Can AST -> Markdown -> AST round-trip always reproduce the original?

I’m considering the use of Markdown as a serialization format for my note-taking app. It’s doable to convert the abstract syntax tree (AST) of the editor (Slate) to Markdown. It’s straightforward to take the AST produced by the Commonmark parser and convert it to a Slate AST.

The question is - For all ASTs, is there an algorithm that will transform them to Markdown, which, when run through the Commonmark reference implementation, will produce an AST identical to the original AST?

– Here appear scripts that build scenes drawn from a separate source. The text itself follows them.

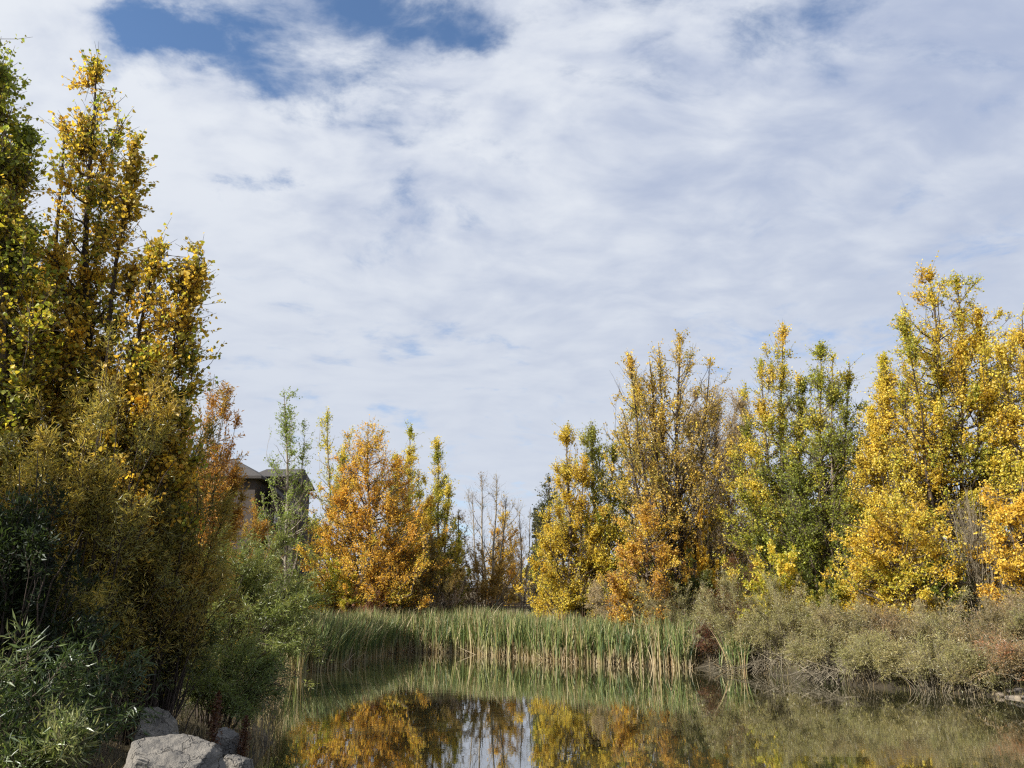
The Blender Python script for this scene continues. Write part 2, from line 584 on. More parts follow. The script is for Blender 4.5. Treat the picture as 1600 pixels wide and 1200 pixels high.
def shrub(label, cx, Y, half_px, top_py, nleaf, lsize, pal, seed, name='willow_shrub', cat='shrub', group=None, shape='lance', nst=46, depth=None,
          bark=M_BARK, lpt=14, twlen=.5, mat=M_LANCE, wl=1.0, qj=.18, spread_el=(4, 88), sag=0.0, base_z=None, arch=.55, leaf_dir=.8, stem_r=.014,
          lean=(0, 0), qtop=0.0, twig_r=.004, ustart=.2, up=.25, kmin=.68):
    rs = np.random.RandomState(seed)
    g = at(cx, 935, Y)
    bx, by = g[0], Y
    bz = (ground_z(bx, by) if base_z is None else base_z) - .03
    root = empty(name, (bx, by, bz), label, cat, group)
    H = at(cx, top_py, Y)[2] - bz
    Rx = half_px * Y / 1200.0
    Ry = Rx * .85 if depth is None else depth
    ph = rs.uniform(0, 2 * math.pi, nst)
    rho = np.sqrt(rs.uniform(0, 1, nst)) if spread_el[0] < 15 else .75 * rs.uniform(0, 1, nst)
    k = rs.uniform(kmin, 1.08, nst)
    hx, hy = np.cos(ph) * rho * Rx, np.sin(ph) * rho * Ry
    hz = H * np.maximum((1 - np.minimum(rho, .999) ** 2.4) ** .5, .12) * k
    b0 = np.stack([bx + hx * .25 + rs.normal(size=nst) * .08, by + hy * .25 + rs.normal(size=nst) * .08, np.full(nst, bz)], -1)
    P2 = np.stack([bx + hx + lean[0] * k, by + hy + lean[1] * k, bz + hz], -1)
    P1 = b0 + (P2 - b0) * .42
    P1[:, 2] = bz + hz * .5 + arch * np.hypot(hx, hy) * .5 + .15 * H
    cv = bez(b0, P1, P2, 7)
    cv[:, 1:] += rs.normal(size=cv[:, 1:].shape) * .03
    cr = np.linspace(1, .25, 7)[None] * stem_r * rs.uniform(.6, 1.3, (nst, 1))

    def qf(P):
        return qtop * ((P[:, 2] - bz) / H - .5) * 2
    grow(rs, root, MB(), cv, cr, nleaf, lpt, twlen, lsize, shape, pal, mat, bark, wl=wl, qfun=qf, qj=qj, ustart=ustart, up=up, twig_r=twig_r,
         leaf_dir=leaf_dir, crown='foliage', trunk='stems', sag=sag, sides=4)
    return root


# ------------------------------------------------------------------ terrain and water
shore_px = [(395, 1205), (430, 1160), (436, 1110), (440, 1075), (455, 1053), (520, 1040), (590, 1024), (640, 1018), (730, 1021), (820, 1028), (900, 1035), (1000, 1039),
            (1080, 1043), (1170, 1050), (1250, 1062), (1330, 1071), (1420, 1078), (1520, 1086), (1600, 1092)]
SH = [tuple(on_z(*q)[:2]) for q in shore_px]
POLY = SH + [(16.5, 17.5), (18, 12), (16, 7), (9, 4.6), (2, 4.4), (-1.6, 6.0), (-3.3, 9.5)]
POLY = np.array(POLY)


def pond_sd(x, y):
    """signed distance to the pond's edge (negative on the water)"""
    P = np.stack([x, y], -1)
    best = np.full(len(x), 1e9)
    inside = np.zeros(len(x), bool)
    n = len(POLY)
    for i in range(n):
        a_, b_ = POLY[i], POLY[(i + 1) % n]
        e = b_ - a_
        t = np.clip(((P - a_) @ e) / (e @ e), 0, 1)
        dd = np.linalg.norm(P - a_ - t[:, None] * e, axis=1)
        best = np.minimum(best, dd)
        cnd = (a_[1] > y) != (b_[1] > y)
        with np.errstate(divide='ignore', invalid='ignore'):
            xi = (b_[0] - a_[0]) * (y - a_[1]) / (b_[1] - a_[1] + 1e-12) + a_[0]
        inside ^= cnd & (x < xi)
    return np.where(inside, -best, best)


def GZ(x, y):
    d = pond_sd(x, y)
    wob = .10 * np.sin(x * 1.3 + np.sin(y * .9)) * np.sin(y * 1.1 + .7) + .05 * np.sin(x * 3.1 + y * 2.3)
    up = .55 * (1 - np.exp(-np.maximum(d, 0) / .9)) + .75 * (1 - np.exp(-np.maximum(d, 0) / 9.0))
    up = up + wob * np.clip(d / 1.5, 0, 1)
    rise = np.clip((np.hypot(x, y) - 60) / 250, 0, 1) * 5
    z = np.where(d > 0, up - .02, -.9 * (1 - np.exp(np.minimum(d, 0) / 1.4)) - .02)
    return z + rise


def build_ground():
    def axis(lo, hi, step, far):
        c = np.arange(lo, hi + .001, step)
        l = lo - np.geomspace(step, far, 26)[::-1]
        r = hi + np.geomspace(step, far, 26)
        return np.concatenate([l, c, r])
    X = axis(-26, 30, .3, 1200)
    Y = axis(-4, 62, .3, 1200)
    gx, gy = np.meshgrid(X, Y)
    z = GZ(gx.ravel(), gy.ravel())
    V = np.stack([gx.ravel(), gy.ravel(), z], -1)
    nx, ny = len(X), len(Y)
    i = np.arange(nx * ny).reshape(ny, nx)
    F = np.stack([i[:-1, :-1], i[:-1, 1:], i[1:, 1:], i[1:, :-1]], -1).reshape(-1, 4)
    mb = MB()
    mb.add(V, F)
    tag(mb.build('ground', M_GROUND, smooth=True), 'brown soil and dry grass bank around the pond', 'ground', kind='structure')
    mb = MB()
    mb.add([(-14, 2, 0), (22, 2, 0), (22, 44, 0), (-14, 44, 0)], [(0, 1, 2, 3)])
    tag(mb.build('water', M_WATER, smooth=True), 'still olive pond water reflecting autumn trees and sky', 'water', kind='structure')


build_ground()

# ------------------------------------------------------------------ palettes (leaf colours, linear)
GRN, DGRN, LGRN = (.12, .16, .028), (.06, .085, .018), (.27, .35, .07)
YGR, YEL, GLD, ORG = (.42, .43, .04), (.82, .66, .10), (.82, .57, .075), (.80, .47, .06)
RUST, BRN, TAN = (.30, .10, .025), (.20, .115, .045), (.42, .28, .12)
OLV, OLG, GOL = (.24, .25, .065), (.17, .20, .05), (.48, .36, .06)
SGE = (.36, .36, .15)
P_GOLD = [YGR, YEL, GLD, GLD, ORG]
P_YEL = [GRN, YGR, YEL, YEL, GLD]

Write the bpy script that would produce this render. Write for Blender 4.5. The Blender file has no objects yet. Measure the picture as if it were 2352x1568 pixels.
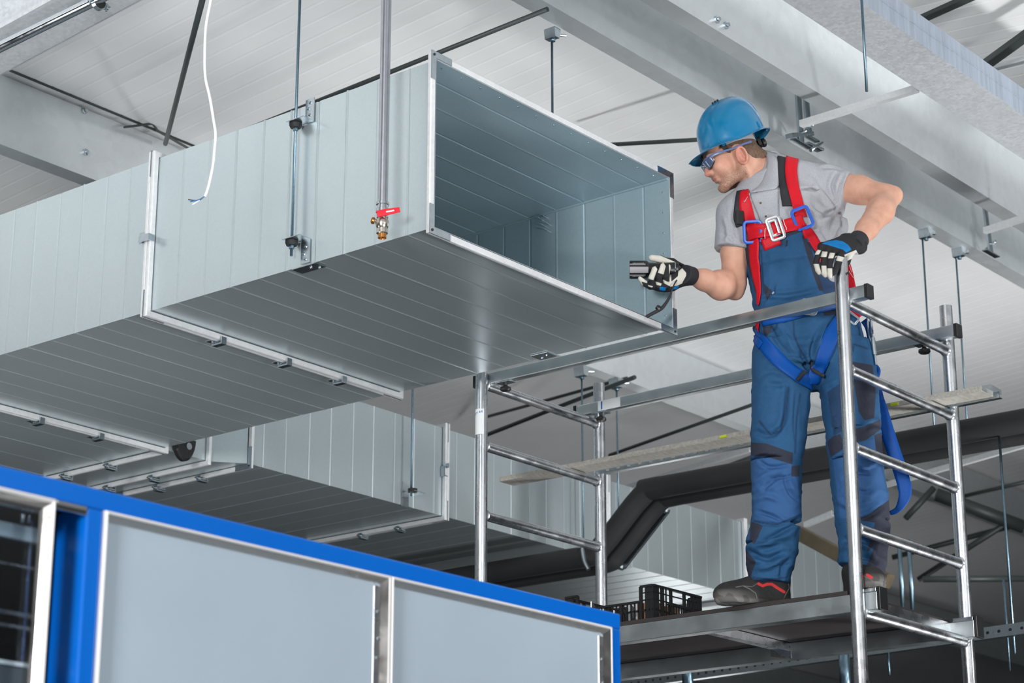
import bpy, bmesh, math, random
import numpy as np
from mathutils import Vector, Matrix
from mathutils.bvhtree import BVHTree
random.seed(7); rng = np.random.default_rng(7)
sc = bpy.context.scene
COL = sc.collection
# ------------------------------------------------------------------ camera (measured from the photograph's vanishing lines)
F = 4914.0; PITCH = math.radians(17.66); YAW = math.radians(38.94)
CP = np.array([0, 0, 1.55])
FW = np.array([math.cos(YAW)*math.cos(PITCH), math.sin(YAW)*math.cos(PITCH), math.sin(PITCH)])
RT = np.array([math.sin(YAW), -math.cos(YAW), 0.0]); UP = np.cross(RT, FW)
FH = np.array([math.cos(YAW), math.sin(YAW), 0.0])
def ray(x, y): return FW + RT*((x-1176)/F) - UP*((y-784)/F)
def onx(x, y, X): d = ray(x, y); return CP + d*((X-CP[0])/d[0])
def ony(x, y, Y): d = ray(x, y); return CP + d*((Y-CP[1])/d[1])
def onz(x, y, Z): d = ray(x, y); return CP + d*((Z-CP[2])/d[2])
def ond(x, y, D): d = ray(x, y); return CP + d*(D/(d @ FH))
cam_data = bpy.data.cameras.new('camera'); cam = bpy.data.objects.new('camera', cam_data); COL.objects.link(cam)
cam.matrix_world = Matrix(((RT[0], UP[0], -FW[0], CP[0]), (RT[1], UP[1], -FW[1], CP[1]), (RT[2], UP[2], -FW[2], CP[2]), (0, 0, 0, 1)))
cam_data.sensor_width = 36; cam_data.lens = F/2352*36; cam_data.clip_start = 0.05; cam_data.clip_end = 200
cam_data.dof.use_dof = True; cam_data.dof.focus_distance = 7.45; cam_data.dof.aperture_fstop = 5.6
sc.camera = cam
# ------------------------------------------------------------------ materials
def lin(c):
    def g(v):
        v /= 255.0
        return v/12.92 if v <= .04045 else ((v+.055)/1.055)**2.4
    return tuple(g(v) for v in c) + (1.0,)
class NT:
    def __init__(s, name):
        s.m = bpy.data.materials.new(name); s.m.use_nodes = True; s.t = s.m.node_tree; s.b = s.t.nodes['Principled BSDF']
    def n(s, kind, **kw):
        x = s.t.nodes.new(kind)
        for k, v in kw.items():
            if k in x.inputs: x.inputs[k].default_value = v
            else: setattr(x, k, v)
        return x
    def l(s, a, ao, b, bi): s.t.links.new(a.outputs[ao], b.inputs[bi])
    def set(s, **kw):
        for k, v in kw.items(): s.b.inputs[k].default_value = v
def ramp(nt, lo, hi, c0, c1, inter='LINEAR'):
    r = nt.n('ShaderNodeValToRGB'); e = r.color_ramp.elements; r.color_ramp.interpolation = inter
    e[0].position = lo; e[0].color = c0; e[1].position = hi; e[1].color = c1
    return r
def mat(name, rgb, rough=.5, metal=0.0, spec=.5, noise=0.0, nscale=30, bump=0.0, bscale=200, coat=0.0, rvar=0.0, stretch=None):
    nt = NT(name); c = lin(rgb)
    nt.set(**{'Base Color': c, 'Roughness': rough, 'Metallic': metal, 'Specular IOR Level': spec, 'Coat Weight': coat})
    tc = nt.n('ShaderNodeTexCoord'); src = (tc, 'Object')
    if stretch:
        mp = nt.n('ShaderNodeMapping'); mp.inputs['Scale'].default_value = stretch; nt.l(tc, 'Object', mp, 'Vector'); src = (mp, 'Vector')
    if noise or rvar:
        no = nt.n('ShaderNodeTexNoise', Scale=nscale, Detail=5.0, Roughness=.6); nt.l(src[0], src[1], no, 'Vector')
        if noise:
            r = ramp(nt, .3, .7, tuple(max(0, v*(1-noise)) for v in c[:3])+(1,), tuple(min(1, v*(1+noise)) for v in c[:3])+(1,))
            nt.l(no, 'Fac', r, 'Fac'); nt.l(r, 'Color', nt.b, 'Base Color')
        if rvar:
            mr = nt.n('ShaderNodeMapRange'); mr.inputs['To Min'].default_value = max(.02, rough-rvar); mr.inputs['To Max'].default_value = rough+rvar
            mr.inputs['From Min'].default_value = .3; mr.inputs['From Max'].default_value = .7
            nt.l(no, 'Fac', mr, 'Value'); nt.l(mr, 'Result', nt.b, 'Roughness')
    if bump:
        n2 = nt.n('ShaderNodeTexNoise', Scale=bscale, Detail=3.0); nt.l(src[0], src[1], n2, 'Vector')
        bp = nt.n('ShaderNodeBump', Strength=bump, Distance=.002); nt.l(n2, 'Fac', bp, 'Height'); nt.l(bp, 'Normal', nt.b, 'Normal')
    return nt.m
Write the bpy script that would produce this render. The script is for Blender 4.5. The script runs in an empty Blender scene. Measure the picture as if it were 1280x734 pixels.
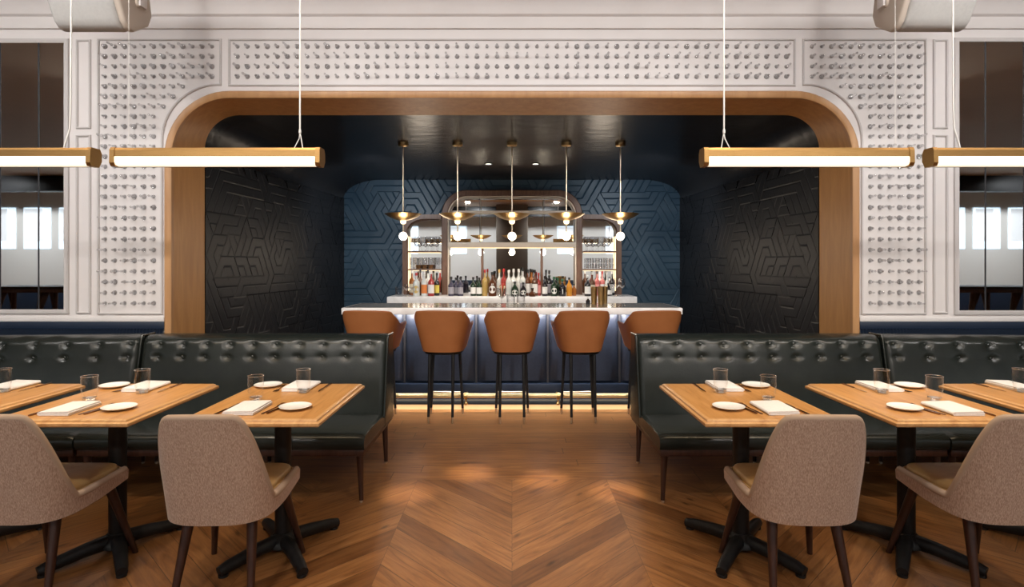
import bpy, bmesh, math, random
from mathutils import Vector, Matrix
random.seed(7)
sc = bpy.context.scene
COL = sc.collection
PI = math.pi
F, CH = 719.0, 1.418          # focal length in pixels of a 1280 frame, eye height

# ------------------------------------------------------------------ helpers
def px(x, D): return (x - 640) * D / F
def pz(y, D): return CH + (330 - y) * D / F

def add_tmp(bm, t):
    me = bpy.data.meshes.new('tmp'); t.to_mesh(me); t.free(); bm.from_mesh(me); bpy.data.meshes.remove(me)

def add_box(bm, lo, hi, bev=0.0, seg=2, rot=None, piv=None):
    t = bmesh.new(); bmesh.ops.create_cube(t, size=1)
    s = [hi[i] - lo[i] for i in range(3)]; c = Vector([(hi[i] + lo[i]) / 2 for i in range(3)])
    for v in t.verts: v.co = Vector((v.co.x * s[0], v.co.y * s[1], v.co.z * s[2]))
    if bev > 0:
        bmesh.ops.bevel(t, geom=list(t.edges), offset=min(bev, min(s) * .49), segments=seg, profile=.5, affect='EDGES')
    for v in t.verts: v.co += c
    if rot is not None:
        p = Vector(piv) if piv else c
        for v in t.verts: v.co = p + rot @ (v.co - p)
    add_tmp(bm, t)
    return bm

def add_tube(bm, pts, rad, n=12, caps=True, closed=False):
    pts = [Vector(p) for p in pts]
    if not isinstance(rad, (list, tuple)): rad = [rad] * len(pts)
    N = len(pts); rings = []; ref = None
    for i, p in enumerate(pts):
        if closed: d = pts[(i + 1) % N] - pts[i - 1]
        else: d = pts[min(i + 1, N - 1)] - pts[max(i - 1, 0)]
        d.normalize()
        if ref is None:
            ref = Vector((1, 0, 0)) if abs(d.x) < .9 else Vector((0, 1, 0))
        u = ref - d * ref.dot(d); u.normalize(); ref = u; w = d.cross(u)
        rings.append([bm.verts.new(p + (u * math.cos(2 * PI * k / n) + w * math.sin(2 * PI * k / n)) * rad[i]) for k in range(n)])
    m = N if closed else N - 1
    for i in range(m):
        a, b = rings[i], rings[(i + 1) % N]
        for k in range(n): bm.faces.new((a[k], a[(k + 1) % n], b[(k + 1) % n], b[k]))
    if caps and not closed:
        bm.faces.new(rings[0][::-1]); bm.faces.new(rings[-1])
    return bm

def add_lathe(bm, prof, n=24, c=(0, 0, 0), M=None):
    rings = []
    for r, z in prof:
        if r < 1e-6: pts = [Vector((0, 0, z))]
        else: pts = [Vector((r * math.cos(2 * PI * k / n), r * math.sin(2 * PI * k / n), z)) for k in range(n)]
        if M is not None: pts = [M @ p for p in pts]
        rings.append([bm.verts.new(p + Vector(c)) for p in pts])
    for a, b in zip(rings, rings[1:]):
        for k in range(n):
            k2 = (k + 1) % n
            if len(a) == 1 and len(b) == 1: break
            if len(a) == 1: bm.faces.new((a[0], b[k2], b[k]))
            elif len(b) == 1: bm.faces.new((a[k], a[k2], b[0]))
            else: bm.faces.new((a[k], a[k2], b[k2], b[k]))
    return bm

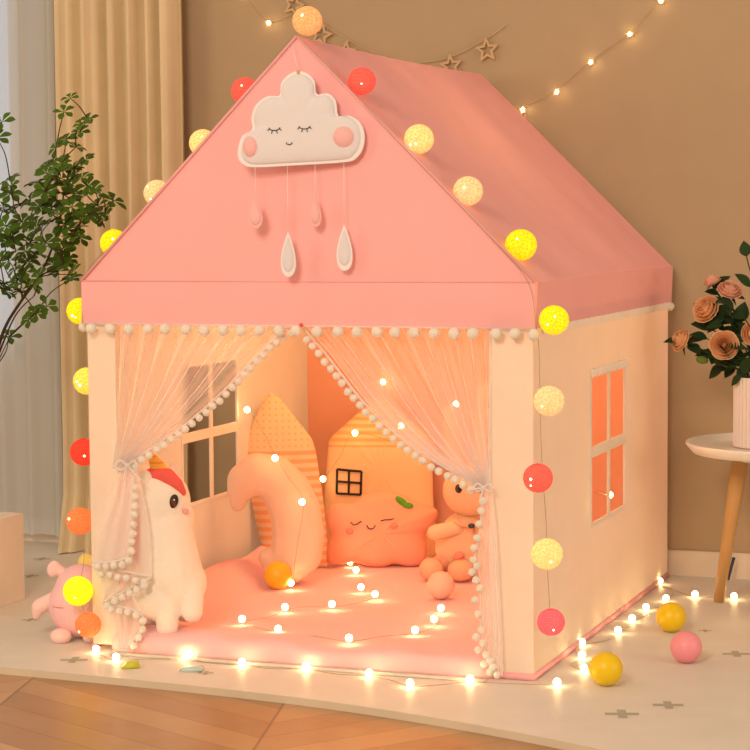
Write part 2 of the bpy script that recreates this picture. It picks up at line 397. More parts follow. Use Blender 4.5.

Doug Reeder via CommonMark Discussion
noreply@talk.commonmark.org writes:

The question is - For all ASTs, is there an algorithm that will transform them to Markdown, which, when run through the Commonmark reference implementation, will produce an AST identical to the original AST?

For all ASTS…certainly not. (If the AST doesn’t make enough
distinctions, then it certainly won’t be possible.)

For some ASTs? Yes, if the AST can represent all the
distinctions that matter for commonmark, then it should in
principle be possible to do a round trip. However, in practice
it’s not easy, because of the context-sensitivity of markdown
syntax. cmark’s commonmark renderer probably comes pretty close,
but I haven’t done extensive tests of round-trippability, and
there are a number of issues that I know about:

Thanks, yes, I left out the clause “For all ASTs that could be generated from Markdown…”.

My own tests suggest that you can usually round trip it, but it would be difficult to have confidence that all the “reasonable” cases are covered.

I’ll probably go back to serializing as a enforced subset of HTML. Is there a better serialization format for these ASTs?

I’ll probably go back to serializing as a enforced subset of HTML. Is there a better serialization format for these ASTs?

cmark will generate an XML representation of the AST.